David Cameron's coalition announced plans to pare back defense spending as part of a wide-ranging effort to eliminate the country's deficit. The video above provides a good overview of both the strategic rationale behind Cameron's defense review and the possible pitfalls of how Britain is arraying her military forces.

The U.S. reaction to this is horror:

While Cameron pledges to safeguard funding for British forces in Afghanistan, the U.S. has already raised worries that cuts could leave its key ally unable to take on a major role in military missions in the future.

"This is not a time where you can forget about defense or you don't reinvest your savings as best you can in defense," said Jim Townsend, the U.S. deputy assistant secretary of defense for Europe and NATO. "This is not a time where you can slacken in the need to keep strong and to invest in your military."

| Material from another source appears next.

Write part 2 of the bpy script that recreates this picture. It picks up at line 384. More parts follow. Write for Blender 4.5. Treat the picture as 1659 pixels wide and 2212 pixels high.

Last week, U.S. Gen. David Petraeus visited London for talks and U.S. Secretary of State Hillary Clinton used a stop in Europe to emphasize that NATO members must be able to make "appropriate contributions," despite pressures on national budgets.

And if they don't? If I you were a NATO member looking at crippling debt loads and the urgent need to slash government expenditures and you knew you had the world's most powerful military obligated by treaty to ride to your rescue, where would you make cuts?

There's apparently some worry that the U.S. will "give up" on Britain now that she's proposed to build aircraft carriers without aircraft (seriously) but that strikes me as misunderstanding what the alliance was about.